Vor allem die Stammkunden waren ziemlich ergriffen und bedauerten, dass es die beliebte Einkaufsmöglichkeit vor der Haustür nun nicht mehr gibt. Selbst die 96-jährige Maria Müller als älteste Kundin ließ es sich nicht nehmen, persönlich Danke zu sagen. „Bin bei Bolz einkaufen“, meinten so manche Leute zu ihren Lieben, ehe sie das Haus verlassen hatten. Damit ist der Dorfladen gemeint gewesen, wo einst eine Familie Bolze wohnte.
Obwohl es das „Bolz Hüs“ schon seit 1899 nicht mehr gibt, ist der Name geblieben und zum Inbegriff für Handel und Wandel in Faulungen geworden. Damals hatte Carl Müller das alte Haus abgerissen und an dessen Stelle ein Geschäftshaus errichtet.
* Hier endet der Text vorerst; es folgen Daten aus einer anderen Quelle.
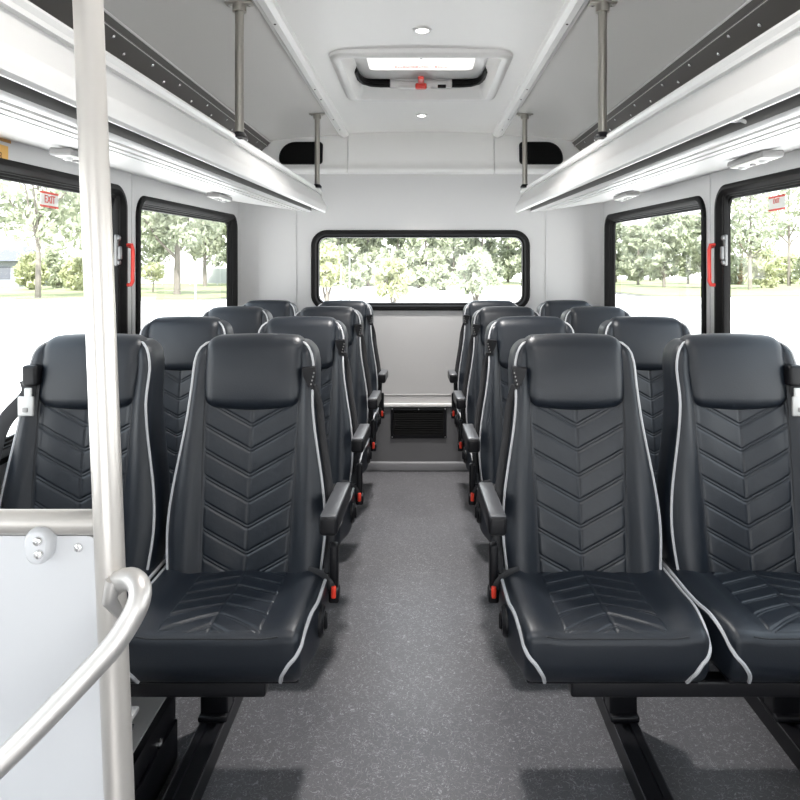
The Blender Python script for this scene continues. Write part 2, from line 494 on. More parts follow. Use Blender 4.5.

Neben ein paar Emaille-Werbeschildern an der Fassade mit Metallschiefer lud ein kleines Schaufenster mit einigen exklusiven Geschenkartikeln zum Einkauf in der „Materialwaren- und Flaschenbier-Handlung von Carl Müller“ ein.
Wie der von seinem Großvater gegründete Laden die Kaiserzeit, zwei Weltkriege und mehrere Inflationen überdauern konnte, ist für den 82-jährigen Bernward Müller noch immer schleierhaft und ein kleines Wunder gewesen. Und dies setzte sich fort, als sein im Jahr 1947 aus der Kriegsgefangenschaft heimgekehrter Vater Leonhard mit dessen Frau Anna das Geschäft übernahm. Ihnen wurde es alles anderes als leicht gemacht, als 1958/59 der genossenschaftliche Handel mit dem Konsum und die staatliche Handelsorganisation (HO) ihre Felder absteckten. Obwohl die Müllers als private Einzelhändler einen Kommissionshandelsvertrag mit der HO Mühlhausen geschlossen hatten, seien andere Geschäfte bevorzugt beliefert worden.
Während sich die politischen Umstände mit dem Mauerbau und weiteren Zwangsaussiedlungen verschärften, wirbelte der Einzelhändler Leonard Müller unaufhörlich für eine bestmögliche Versorgung der Faulunger Einwohner mit Lebensmitteln und wichtigen Dingen des täglichen Bedarfs. So hat er 1961 sein Geschäft umgebaut, die Verkaufsfläche auf 40 Quadratmeter erweitert und als erster privater Einzelhändler im damaligen Bezirk Erfurt auf Selbstbedienung umgestellt. An diese Sternstunde erinnert sich Bernward Müller besonders gern, ehe er 1966 den Staffelstab von seinem Vater übernahm, das Geschäft nach der Wende um einen Getränkemarkt ergänzte und 1990 Partner der Handelskette Edeka wurde. 1999 wurde der Verkaufsraum nochmals erweitert, auch ein Getränkemarkt kam hinzu.
Dass Tochter Alexandra Völker das traditionsreiche Geschäft seit 2009 in vierter Generation weiterführt, erfüllte Bernward Müller und seine Frau Rita natürlich mit Stolz. „Ohne die Eltern ging‘s nicht“, meint die Chefin, die schon als kleines Kind im Laden mitgeholfen und bei Lieferungen ausgepackt hat. Mit dem 1992 in Großbartloff übernommenen Geschäft trug Alexandra Völker die Verantwortung über zwei Geschäfte im Südeichsfeld. Nur in diesem Verbund konnte der Fortbestand des Ladens in Faulugen gewährleistet werden, ergänzt Bernward Müller, der in nahezu sieben Jahrzehnten alle Höhen und Tiefen im Handel durchgemacht hatte
Das Klischee „Tante-Emma-Laden“ traf für die beiden Geschäfte in Faulungen und Großbartloff mit jeweils weit über 2000 verschiedenen Artikeln und anderen Serviceleistungen nicht unbedingt zu. Vor allem etablierten sie sich zu wichtigen Orten der Kommunikation und der dörflichen Gemeinschaft. In Faulungen fehlt nun ein beliebter Treff im Einkaufsmarkt oder Getränkemarkt.